━━ Raw data ━━

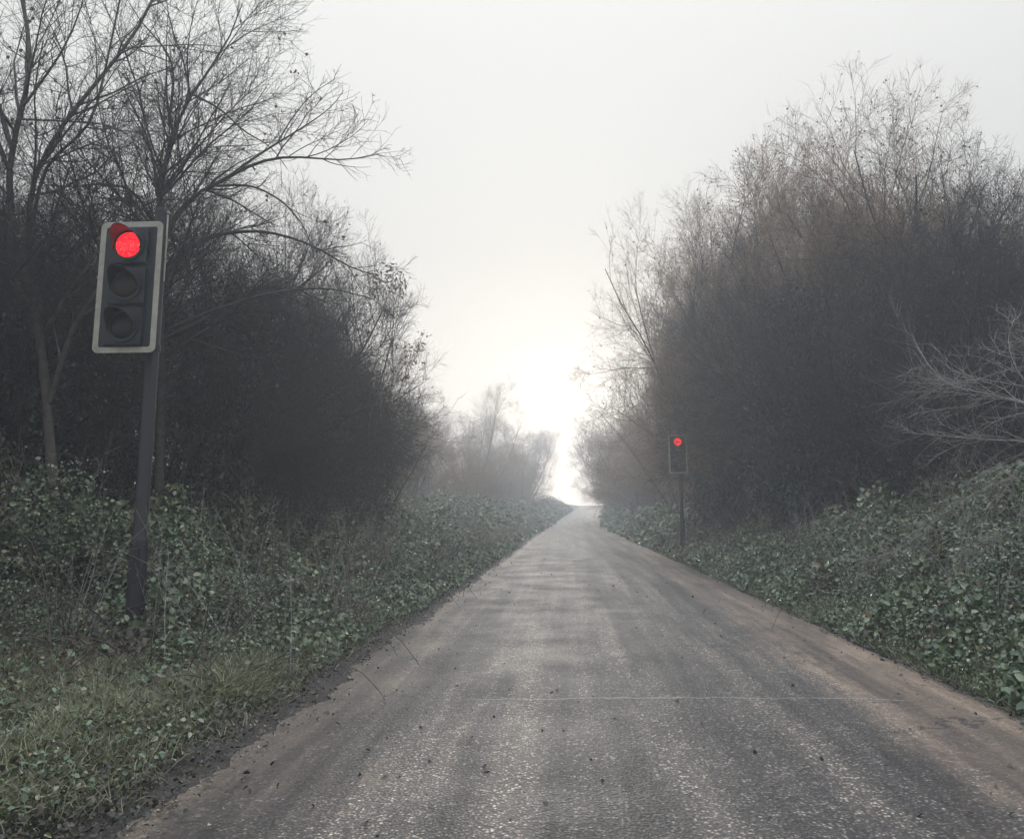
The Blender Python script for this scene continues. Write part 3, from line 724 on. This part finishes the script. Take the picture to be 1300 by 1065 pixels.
def brambles(side, name, label):
    rng = np.random.default_rng(21 + side); g = Geo(); br = Geo()
    for y0, y1, s0, s1, dens, sz in ((3.0, 7, .45, 6, 820, .043), (7, 11, .3, 6, 700, .046), (11, 18, .2, 5, 360, .060), (18, 30, .2, 4.5, 130, .088), (30, 55, .3, 4, 40, .16), (55, 130, .3, 4, 16, .30)):
        if side > 0: s0 = .04
        x, y, s = band_samples(rng, side, y0, y1, s0, s1, dens)
        x = x + 0
        if side < 0:
            keep = (y + .35 * rng.normal(size=len(x)) > 6.7 - (s - .6) * .30 + 1.4 * wav(x, y, 3)) | (rng.random(len(x)) < .004)
            x, y, s = x[keep], y[keep], s[keep]
        c = canopy(x, y, s, side)
        z = gz(x, y) + c * (1 - .85 * rng.random(len(x)) ** 1.5) + rng.normal(size=len(x)) * .03
        # outward-facing slope
        pos = np.stack([x, y, z], -1)
        pos = np.repeat(pos, 3, 0) + rng.normal(size=(len(pos) * 3, 3)) * sz * .55
        outv = np.zeros((len(pos), 3)); outv[:, 0] = -side * .35; outv[:, 1] = -.15
        v, q = leafset(pos, sz * np.clip(.8 + 1.1 * wav(pos[:, 0] + 20, pos[:, 1], 3.3), .45, 1.5), rng, .45, elong=1.3, out=outv)
        half = 6 * len(pos)
        # brown withered patches
        bm = (wav(pos[:, 0] * 1.7 + 8, pos[:, 1] * 1.7, 2.2) + rng.normal(size=len(pos)) * .12 > .42)
        if side < 0: bm |= (np.hypot((pos[:, 0] + 3.75) / .55, (pos[:, 1] - 6.4) / .5) + rng.normal(size=len(pos)) * .3 < 1) & (rng.random(len(pos)) < .7)
        V = v.reshape(-1, 6, 3)
        for G, sel in ((g, ~bm), (br, bm)):
            vv = V[sel].reshape(-1, 3); k = np.arange(sel.sum())[:, None] * 6
            if sel.sum(): G.add(vv, np.concatenate([k + np.array([[0, 1, 2, 3]]), k + np.array([[0, 3, 4, 5]])]))
    # arching bramble stems
    n = 900
    y = 3.5 + 30 * rng.random(n) ** 1.7; s = rng.uniform(.5, 4.5, n); x = XL - s if side < 0 else XR + s
    keep = (y > 5.6) | (side > 0); x, y, s = x[keep], y[keep], s[keep]; n = len(x)
    p0 = np.stack([x, y, gz(x, y)], -1); d = unit(np.stack([rng.normal(size=n) * .8 - side * .3, rng.normal(size=n) * .8, np.full(n, 1.0)], -1))
    P = walk(p0, d, rng.uniform(.9, 1.9, n), 8, .08, .02, rng, .55)
    v, q = tubes(P, np.linspace(.0055, .0022, 9)[None].repeat(n, 0), rng, 3); st = Geo(); st.add(v, q)
    root = tag(obj(name, g.mesh(name, M['bramble'])), label, 'brambles', kind='stuff')
    b = tag(obj(name, br.mesh(name, M['bramble_brown'])), label.replace('green', 'withered brown'), 'brambles', kind='stuff')
    n = 900
    y = 5 + 26 * rng.random(n) ** 1.5; s = .3 + 4.2 * rng.random(n); x = XL - s if side < 0 else XR + s
    keep = (y > 6.4) | (side > 0); x, y, s = x[keep], y[keep], s[keep]; n = len(x)
    clump = wav(x * 2, y * 2, 3) > -.12
    x, y = x[clump], y[clump]; n = len(x)
    p0 = np.stack([x, y, gz(x, y)], -1); d = unit(np.stack([rng.normal(size=n) * .35, rng.normal(size=n) * .35, np.full(n, 1.0)], -1))
    P = walk(p0, d, rng.uniform(.6, 1.45, n), 6, .05, 0, rng, .12)
    P2, R2 = children(P, np.full((n, 7), .004), 3, rng, .5, (.1, .3), (25, 60), 3, .1, .05, .0014)
    ds = Geo(); v, q = tubes(P, np.linspace(.0042, .0016, 7)[None].repeat(n, 0), rng, 3); ds.add(v, q); v, q = tubes(P2, R2, rng, 3); ds.add(v, q)
    tag(obj('dead_stems', ds.mesh('dead_stems', M['dead_wood'])), 'pale dead weed stems standing among the brambles on the ' + ('left' if side < 0 else 'right') + ' bank', 'weeds', kind='stuff')
    tag(obj('bramble_stems', st.mesh('bramble_stems', M['twig_mid'])), 'thin arching stems among the brambles on the ' + ('left' if side < 0 else 'right') + ' bank', 'brambles', kind='stuff')
brambles(-1, 'brambles', 'dense green brambles covering the left bank')
brambles(1, 'brambles', 'dense green brambles covering the right bank')

def blades(x, y, h, rng, w=.0035, lean=.5, z=None):
    n = len(x); p0 = np.stack([x, y, (gz(x, y) if z is None else z) - .01], -1)
    d = unit(np.stack([rng.normal(size=n) * lean, rng.normal(size=n) * lean, np.ones(n)], -1))
    P = walk(p0, d, h * rng.uniform(.5, 1.2, n), 3, .12, 0, rng, .5)
    side_ = unit(np.cross(d, rng.normal(size=(n, 3))))
    ws = np.array([1, .9, .6, .12]) * w
    A = P + side_[:, None] * ws[None, :, None]; B = P - side_[:, None] * ws[None, :, None]
    V = np.stack([A, B], 2).reshape(-1, 3)
    k = np.arange(n)[:, None] * 8
    q = np.concatenate([k + np.array([[i * 2, i * 2 + 1, i * 2 + 3, i * 2 + 2]]) for i in range(3)])
    return V, q
def grass():
    rng = np.random.default_rng(31)
    g = Geo(); dg = Geo()
    # near left verge
    for n, y0, y1, s0, s1 in ((125000, 2.6, 7.6, .1, 4.8), (14000, 7.6, 11, .15, .7)):
        x, y, s = band_samples(rng, -1, y0, y1, s0, s1, 1); y = rng.uniform(y0, y1, n); s = rng.uniform(s0, s1, n); x = XL - s
        keep = (wav(x, y, 3.5) + rng.normal(size=n) * .25 > -.25) & (s > .10 + .35 * rng.random(n) ** .5 + .25 * wav(x * 0, y, 4))
        keep &= (y < 7.4 - (s - .6) * .3 + .9 * wav(x, y, 3)) | (rng.random(n) < .25)
        x, y = x[keep], y[keep]
        dry = rng.random(len(x)) < .22 + .25 * (wav(x, y, 2.5) > .2)
        for G, m_ in ((g, ~dry), (dg, dry)):
            v, q = blades(x[m_], y[m_], .065 + .085 * np.clip(.5 + wav(x[m_], y[m_], 6) * 1.6, 0, 1.3), rng, .0030, .9); G.add(v, q)
    # grass fringe along right edge and further left edge
    n = 26000; y = 3.5 + 26 * rng.random(n) ** 1.6; s = .02 + np.abs(rng.normal(size=n)) * .32; x = XR + s
    v, q = blades(x, y, .15, rng, .0035, .8); g.add(v, q)
    n = 12000; y = 9 + 30 * rng.random(n); s = .3 + np.abs(rng.normal(size=n)) * .3; x = XL - s
    v, q = blades(x, y, .16, rng, .005, .8); g.add(v, q)
    # tall dry grass in the mist on the left verge
    n = 14000; y = rng.uniform(24, 75, n); s = .5 + rng.random(n) * 3.5; x = XL - s
    v, q = blades(x, y, .55, rng, .012, .35, gz(x, y) + .1); dg.add(v, q)
    tag(obj('grass', g.mesh('grass', M['grass'])), 'short green grass along the road edges and near left verge', 'grass', kind='stuff')
    tag(obj('dry_grass', dg.mesh('dry_grass', M['drygrass'])), 'straw-coloured dry grass among the green verge grass', 'grass', kind='stuff')
grass()
def verge_weeds():
    rng = np.random.default_rng(61); g = Geo(); dl = Geo()
    n = 800; y = rng.uniform(2.8, 7.8, n); s = rng.uniform(.25, 4.6, n); x = XL - s
    keep = wav(x, y, 4) > -.05; x, y = x[keep], y[keep]
    c = np.stack([x, y, gz(x, y) + .05], -1); pos = np.repeat(c, 9, 0) + rng.normal(size=(len(c) * 9, 3)) * np.array([.04, .04, .022])
    v, q = leafset(pos, .026, rng, .6); g.add(v, q)
    n = 3200; y = rng.uniform(2.8, 8.5, n); s = rng.uniform(.15, 4.6, n); x = XL - s
    v, q = leafset(np.stack([x, y, gz(x, y) + .02 + .07 * rng.random(n)], -1), .026, rng, .6); dl.add(v, q)
    tag(obj('weeds', g.mesh('weeds', M['bramble'])), 'low broad-leaved weeds among the grass of the near left verge', 'weeds', kind='stuff')
    tag(obj('fallen_leaves', dl.mesh('fallen_leaves', M['bramble_brown'])), 'brown fallen leaves lying in the grass of the near left verge', 'leaf litter', kind='stuff')
verge_weeds()
def litter():
    rng = np.random.default_rng(41); n = 26000
    y = 3 + 30 * rng.random(n) ** 1.8
    left = rng.random(n) < .6
    s = np.abs(rng.normal(size=n)) * .16
    x = np.where(left, XL - .28 + rng.normal(size=n) * .20, XR + .02 - s * .6 + .08)
    few = rng.random(n) < .05; x = np.where(few, rng.uniform(XL, XR, n), x)
    z = np.where((x > XL) & (x < XR), .025, gz(x, y) + .012) + rng.random(n) * .015
    v, q = leafset(np.stack([x, y, z], -1), rng.choice([.007, .010, .014, .024], n), rng, .7)
    g = Geo(); g.add(v, q)
    tag(obj('leaf_litter', g.mesh('leaf_litter', M['litter'])), 'dead leaves and debris scattered along the road edges', 'leaf litter', kind='stuff')
litter()

# ------------------------------------------------------------------ haze
def haze():
    mb = MB(); x0, x1, y0, y1, z0, z1 = -235, 235, -65, 195, -1.6, 18
    mb.box(((x0 + x1) / 2, (y0 + y1) / 2, (z0 + z1) / 2), (x1 - x0, y1 - y0, z1 - z0))
    m = bpy.data.materials.new('haze'); m.use_nodes = True; t = m.node_tree; t.nodes.clear()
    o = t.nodes.new('ShaderNodeOutputMaterial'); p = t.nodes.new('ShaderNodeVolumePrincipled')
    p.inputs['Density'].default_value = HAZE['density']; p.inputs['Color'].default_value = HAZE['color']; p.inputs['Anisotropy'].default_value = HAZE['anis']
    t.links.new(p.outputs[0], o.inputs['Volume'])
    tag(mb.build('haze', m), 'pale mist filling the lane', 'mist', kind='stuff')
haze()
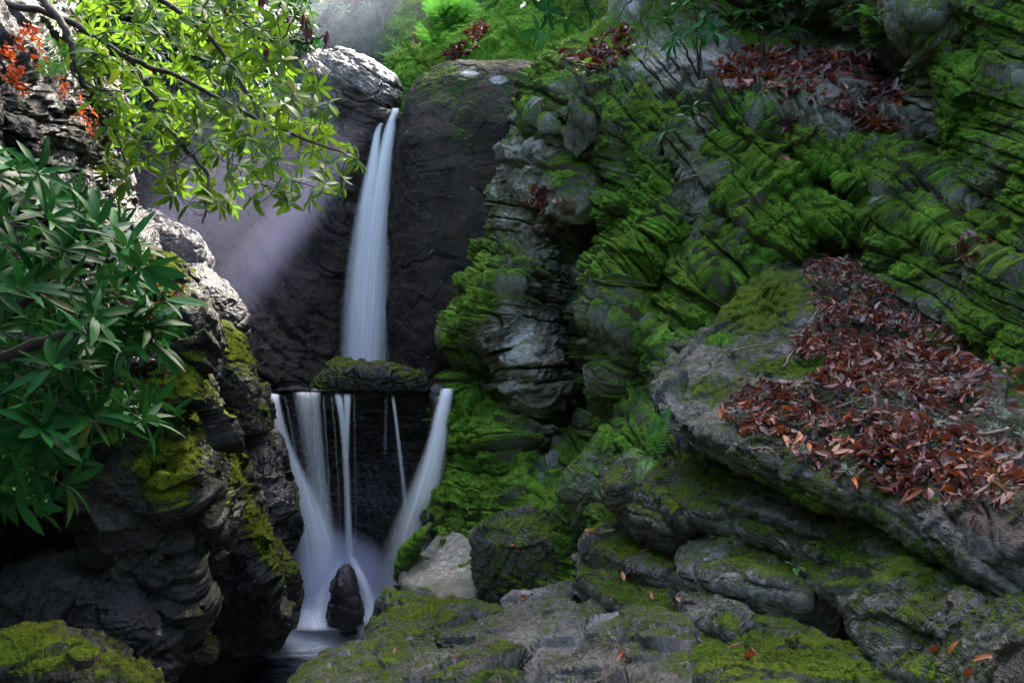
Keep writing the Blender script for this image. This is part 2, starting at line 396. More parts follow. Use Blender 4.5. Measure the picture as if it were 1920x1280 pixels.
for (x, y, rx, ry, a, *ro) in pits:
    c_, s1 = math.cos(R(ro[0] if ro else 0)), math.sin(R(ro[0] if ro else 0)); dx, dy = px-x, py-y
    wob = 10*vn(np.stack([px/40, py/40, 0*px+a*9], -1), 5)
    dx, dy = dx*c_+dy*s1, -dx*s1+dy*c_+wob*min(1, ry/20)
    dep = dep+a*np.exp(-((dx/rx)**2+(dy/ry)**2)**1.3)
px, py, dep = curl(px, py, dep, 60, 25, 1.6, top=40, tpx=20, tm=1.5)
xs = np.linspace(600, 2300, 600); th = np.interp(xs, [600, 960, 1020, 1100, 1180, 1280, 1450, 1600, 1800, 2200], [3, 5, 8, 28, 46, 50, 44, 38, 31, 24])
G = np.r_[0, np.cumsum(np.tan(np.radians(th))[:-1]*np.diff(xs))]
s_ = py-np.interp(px, xs, G); t_ = px*1.15
V = P(px, py, dep)
N = gnorm(V); flipc = bool(((CAM-V)*N).sum() < 0)
SIGN = -1.0
# periods are in photo-scaled units: 1 unit = 1/1000 of depth-free layer count
s_w = s_/36.0*0.16*-1; t_w = t_/36.0*0.16
moss_patches = [(1380,250,60,60,.5),(1500,300,110,90,.45),(1230,450,90,150,.4,-15),(1560,380,110,80,.5),(1800,120,150,90,.4),(1850,220,90,90,.5),(900,830,60,150,.9),(1000,1000,60,90,.5),(1500,440,90,50,.5),(1720,480,90,60,.4),(1900,650,60,100,.5),(890,560,50,70,.4),(1120,850,80,60,.3),(1200,760,60,50,.5),
  (1450,130,200,50,-.8),(1650,210,110,45,-.8),(1040,680,50,180,-.6),(960,640,30,100,-.5),(1310,330,40,160,-.3),(1025,400,50,50,-.8),(990,330,40,120,-.2)]
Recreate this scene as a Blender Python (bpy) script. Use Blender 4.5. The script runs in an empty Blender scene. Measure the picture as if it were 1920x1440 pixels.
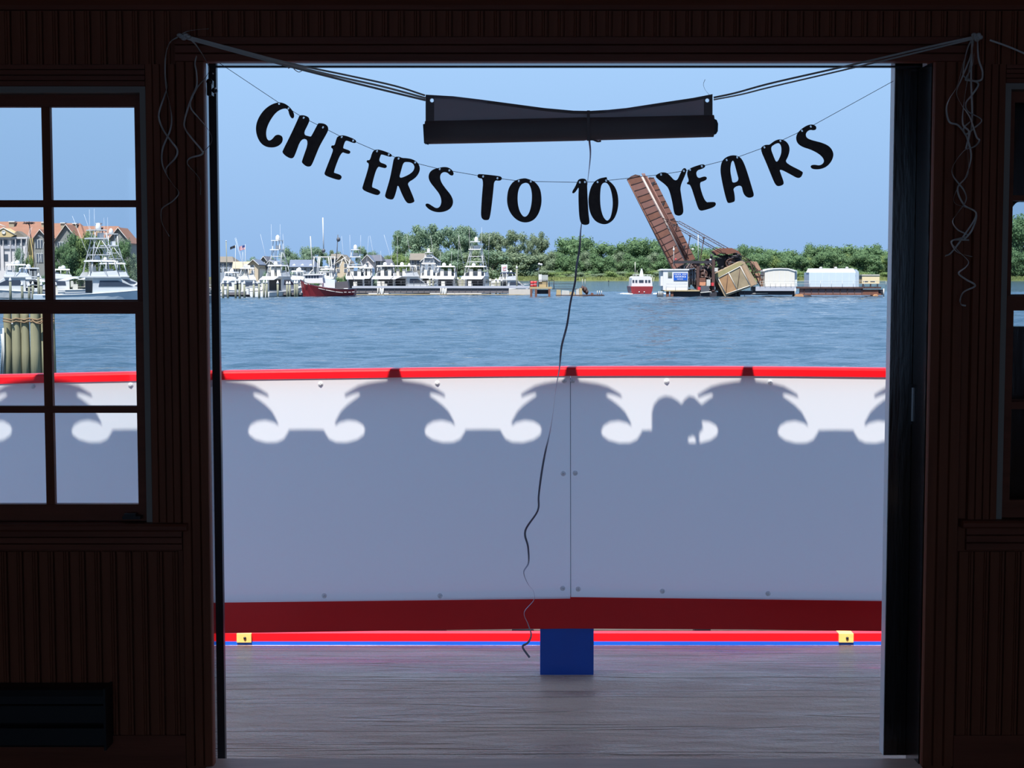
import bpy, math, random
from mathutils import Vector, Matrix
random.seed(7)
scn = bpy.context.scene
COL = scn.collection

# ------------------------------------------------------------------ camera
F = 2900.0                      # focal length in pixels of the 1920 px frame
HOR = 514.0                     # horizon row
TH = math.atan((720 - HOR) / F)
EYE = 1.534
cam = bpy.data.cameras.new('camera')
cam.sensor_width = 36.0
cam.lens = 36.0 * F / 1920.0
cam.clip_start = 0.05
cam.clip_end = 6000
camo = bpy.data.objects.new('camera', cam)
COL.objects.link(camo)
camo.location = (0, 0, EYE)
camo.rotation_euler = (math.pi / 2 - TH, 0, 0)
scn.camera = camo

# ------------------------------------------------------------------ world, sun, exposure
SUN_EL = math.radians(63.1)
SUN_AZ = math.radians(16.0)     # sun stands behind the camera, a little to its left
SUN_STRENGTH = 9.4
SKY_STRENGTH = 0.94
scn.view_settings.view_transform = 'Standard'
scn.view_settings.look = 'None'
scn.view_settings.gamma = 1.0
scn.view_settings.exposure = 0.15
scn.view_settings.use_curve_mapping = False

w = bpy.data.worlds.new('sky')
scn.world = w
w.use_nodes = True
nt = w.node_tree
nt.nodes.clear()
tc = nt.nodes.new('ShaderNodeTexCoord')
sep = nt.nodes.new('ShaderNodeSeparateXYZ')
rmp = nt.nodes.new('ShaderNodeValToRGB')
bg = nt.nodes.new('ShaderNodeBackground')
wo = nt.nodes.new('ShaderNodeOutputWorld')
nt.links.new(tc.outputs['Generated'], sep.inputs[0])
nt.links.new(sep.outputs['Z'], rmp.inputs[0])
nt.links.new(rmp.outputs[0], bg.inputs[0])
nt.links.new(bg.outputs[0], wo.inputs[0])
bg.inputs[1].default_value = SKY_STRENGTH
cr = rmp.color_ramp
cr.elements[0].position = 0.0
cr.elements[0].color = (0.285, 0.470, 0.775, 1)
cr.elements[1].position = 1.0
cr.elements[1].color = (0.200, 0.400, 0.820, 1)
e = cr.elements.new(0.13)
e.color = (0.375, 0.600, 0.925, 1)
e = cr.elements.new(0.45)
e.color = (0.300, 0.520, 0.900, 1)

sd = bpy.data.lights.new('sun', 'SUN')
sd.energy = SUN_STRENGTH
sd.angle = math.radians(0.36)
sd.color = (1.0, 0.965, 0.91)
so = bpy.data.objects.new('sun', sd)
COL.objects.link(so)
SUNDIR = Vector((math.cos(SUN_EL) * math.sin(SUN_AZ), math.cos(SUN_EL) * math.cos(SUN_AZ), -math.sin(SUN_EL)))
so.rotation_euler = SUNDIR.to_track_quat('-Z', 'Y').to_euler()
so.location = (-3, -6, 20)

scn.cycles.use_denoising = True
scn.cycles.max_bounces = 10
scn.cycles.diffuse_bounces = 6
scn.cycles.glossy_bounces = 4
scn.cycles.transparent_max_bounces = 16
scn.cycles.sample_clamp_indirect = 6.0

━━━

**What is expected**
Above are some records; extract exactly the lines from the one containing "Recreate this scene" through the one containing "COL = scn.collection" and drop the pictures.

**Written response**
Recreate this scene as a Blender Python (bpy) script. Use Blender 4.5. The script runs in an empty Blender scene. Measure the picture as if it were 1920x1440 pixels.
import bpy, math, random
from mathutils import Vector, Matrix
random.seed(7)
scn = bpy.context.scene
COL = scn.collection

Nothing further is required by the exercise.